Wir brauchen in Deutschland mehr Pioniergeist, wenn wir neue Technologien auf den Weg bringen wollen. Da es für Käufer von E-Autos keine finanziellen Anreize gibt, sollten wenigstens ein paar innovative Ansätze im Verkehrsrecht geschaffen werden. Die deutsche Automobilindustrie hat Milliarden investiert und bietet inzwischen auch nach Meinung internationaler Experten die interessantesten Elektrofahrzeuge an. Wir sind Leitanbieter. Da können wir erwarten, dass jetzt auch die Politik – nicht nur in Berlin, sondern auch in den Kommunen – mutige Entscheidungen trifft.
Und Elektroautos bestellt?
Die öffentlichen Flottenbetreiber in Bund, Ländern und Gemeinden sollten mit gutem Beispiel vorangehen. Kluge Bürgermeister oder Landräte können ein Zeichen setzen – auch die Ministerpräsidenten und Verkehrsminister der Länder. Wie in Hamburg, wo Senat, Handels- und Handwerkskammer ein sehr ambitioniertes Programm zur Anschaffung von Elektrofahrzeugen haben. So etwas wünsche ich mir in hunderten Kommunen.
Unternehmen zögern beim Kauf, weil E-Fahrzeuge zu teuer sind.
Deshalb ist es geboten, ihnen bei der Abschreibung der Anschaffungskosten einen Vorteil zu gewähren. Gerade mittelständische Unternehmen müssen mit spitzem Bleistift rechnen. Auch bei der Anschaffung eines Elektroautos.
Der Finanzminister ist aber gegen Sonderabschreibungen.
Die Verbreitung der Elektromobilität ist ein Regierungsziel. Nicht als Selbstzweck, sondern mit Blick auf Klimaschutz und Energiewende. Natürlich hat der Bundesfinanzminister viele Wünsche auf dem Tisch. Aber wenn das Ziel der Regierung bleibt, Deutschland nicht nur zum Leitanbieter der Elektromobilität, sondern auch zum Leitmarkt zu machen, dann sollte es bald die degressive Abschreibung für E-Firmenwagen geben. Am besten schon 2015.
Es scheint, als verwende der Verkehrsminister momentan mehr Energie auf die umstrittene Pkw-Maut. Wollen Sie wetten, ob es tatsächlich zur Einführung kommt?
Nein.
2013 haben Sie gesagt, die Pkw-Maut sei kein Thema, weil CDU und SPD dagegen seien. Da haben Sie sich geirrt.

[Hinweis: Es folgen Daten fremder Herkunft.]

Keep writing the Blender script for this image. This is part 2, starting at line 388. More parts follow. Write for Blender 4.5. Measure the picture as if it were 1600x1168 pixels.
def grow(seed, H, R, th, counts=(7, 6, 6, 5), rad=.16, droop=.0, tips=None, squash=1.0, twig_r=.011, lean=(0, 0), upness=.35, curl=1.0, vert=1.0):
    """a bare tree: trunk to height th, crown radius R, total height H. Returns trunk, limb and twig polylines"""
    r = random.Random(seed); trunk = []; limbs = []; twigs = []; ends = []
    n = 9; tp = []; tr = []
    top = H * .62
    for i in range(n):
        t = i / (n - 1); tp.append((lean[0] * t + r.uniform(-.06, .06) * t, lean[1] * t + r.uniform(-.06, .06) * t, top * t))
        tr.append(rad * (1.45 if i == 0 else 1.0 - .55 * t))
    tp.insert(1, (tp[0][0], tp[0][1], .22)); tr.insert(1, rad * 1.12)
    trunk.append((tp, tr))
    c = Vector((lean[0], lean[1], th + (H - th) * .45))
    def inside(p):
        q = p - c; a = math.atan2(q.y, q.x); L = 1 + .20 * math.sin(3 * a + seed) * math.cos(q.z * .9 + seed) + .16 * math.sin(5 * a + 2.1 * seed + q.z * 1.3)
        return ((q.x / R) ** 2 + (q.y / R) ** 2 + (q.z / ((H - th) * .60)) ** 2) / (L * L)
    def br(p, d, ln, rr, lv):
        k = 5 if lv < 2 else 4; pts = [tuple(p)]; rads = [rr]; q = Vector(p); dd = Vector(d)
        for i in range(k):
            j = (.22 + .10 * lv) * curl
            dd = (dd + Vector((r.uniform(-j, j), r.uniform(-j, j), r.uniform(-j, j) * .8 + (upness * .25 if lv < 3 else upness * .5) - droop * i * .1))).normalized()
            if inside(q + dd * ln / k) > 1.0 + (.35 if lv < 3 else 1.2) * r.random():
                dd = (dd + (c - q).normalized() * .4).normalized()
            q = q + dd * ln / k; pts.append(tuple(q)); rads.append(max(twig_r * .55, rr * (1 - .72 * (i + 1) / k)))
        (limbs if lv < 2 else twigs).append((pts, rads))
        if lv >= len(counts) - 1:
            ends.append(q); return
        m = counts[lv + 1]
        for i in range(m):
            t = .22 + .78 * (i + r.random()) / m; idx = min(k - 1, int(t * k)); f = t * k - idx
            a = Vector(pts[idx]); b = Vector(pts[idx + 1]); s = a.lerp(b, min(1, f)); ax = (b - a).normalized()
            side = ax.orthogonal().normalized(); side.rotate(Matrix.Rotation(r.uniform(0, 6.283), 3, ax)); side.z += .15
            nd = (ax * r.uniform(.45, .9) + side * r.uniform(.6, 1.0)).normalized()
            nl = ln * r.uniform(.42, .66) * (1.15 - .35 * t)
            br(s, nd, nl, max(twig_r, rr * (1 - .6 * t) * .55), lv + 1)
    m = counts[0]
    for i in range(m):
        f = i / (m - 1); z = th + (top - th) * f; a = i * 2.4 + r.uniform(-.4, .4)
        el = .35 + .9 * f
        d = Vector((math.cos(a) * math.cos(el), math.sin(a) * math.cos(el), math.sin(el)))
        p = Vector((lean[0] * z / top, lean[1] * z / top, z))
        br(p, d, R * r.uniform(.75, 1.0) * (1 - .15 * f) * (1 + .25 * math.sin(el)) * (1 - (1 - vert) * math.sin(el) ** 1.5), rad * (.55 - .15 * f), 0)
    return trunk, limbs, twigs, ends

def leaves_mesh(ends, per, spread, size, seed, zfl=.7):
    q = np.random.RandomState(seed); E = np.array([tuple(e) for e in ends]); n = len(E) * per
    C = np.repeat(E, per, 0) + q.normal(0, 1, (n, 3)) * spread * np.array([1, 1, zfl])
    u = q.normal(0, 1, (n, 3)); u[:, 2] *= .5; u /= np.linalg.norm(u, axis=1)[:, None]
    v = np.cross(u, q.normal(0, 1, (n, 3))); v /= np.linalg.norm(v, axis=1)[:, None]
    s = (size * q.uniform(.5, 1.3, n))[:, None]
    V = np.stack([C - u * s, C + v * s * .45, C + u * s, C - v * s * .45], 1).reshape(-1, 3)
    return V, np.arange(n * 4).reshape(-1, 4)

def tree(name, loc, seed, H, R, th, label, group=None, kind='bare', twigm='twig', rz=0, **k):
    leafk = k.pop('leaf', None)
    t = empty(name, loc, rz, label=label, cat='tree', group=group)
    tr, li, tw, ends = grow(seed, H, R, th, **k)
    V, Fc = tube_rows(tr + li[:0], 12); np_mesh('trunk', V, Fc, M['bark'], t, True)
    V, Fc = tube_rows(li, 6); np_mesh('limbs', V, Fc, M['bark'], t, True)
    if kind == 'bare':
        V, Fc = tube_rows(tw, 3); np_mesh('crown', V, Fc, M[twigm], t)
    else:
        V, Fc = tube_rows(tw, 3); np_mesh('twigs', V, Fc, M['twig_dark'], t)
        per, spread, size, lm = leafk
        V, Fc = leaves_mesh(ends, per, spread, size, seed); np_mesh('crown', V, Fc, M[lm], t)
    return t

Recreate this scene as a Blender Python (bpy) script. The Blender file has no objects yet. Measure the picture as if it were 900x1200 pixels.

Die Zusage der Bundesregierung, dass die deutschen Autofahrer nicht zusätzlich belastet werden sollen, gilt weiter. Das begrüße ich. Aber ich frage mich, ob es auch gelingt, die drei weiteren gesetzten Ziele der Pkw-Maut gleichzeitig zu erreichen: deutlich mehr Einnahmen, niedrige Bürokratiekosten und die Konformität mit europäischen Gesetzen.
Sie haben 1993 als damaliger Bundesverkehrsminister gegen Widerstände die Lkw- Maut eingeführt. Können Sie dem amtierenden Minister eine Empfehlung geben für die Pkw-Maut?
Ich weiß, warum ich in den neunziger Jahren bei der Lkw-Maut geblieben bin – und keine Pkw-Maut vorgeschlagen habe.
Das Gespräch führte Henrik Mortsiefer.
DER LOBBYIST
Matthias Wissmann (65) ist seit 2007 Präsident des Verbandes der Deutschen Automobilindustrie. Der VDA vertritt die Interessen von 600 Unternehmen, die vor allem Automobile sowie Kfz- Teile und Zubehör produzieren. Der Jurist und frühere CDU-Politiker war 1993 Forschungsminister und von 1993 bis 1998 Verkehrsminister.
DIE BRANCHE
Die Autoindustrie ist gemessen am Umsatz der bedeutendste deutsche Industriezweig. Die Branche erwirtschaftete 2013 einen Umsatz von gut 360 Milliarden Euro und beschäftigte fast 760 000 Mitarbeiter. Drei Viertel der Inlandsproduktion gehen in den Export.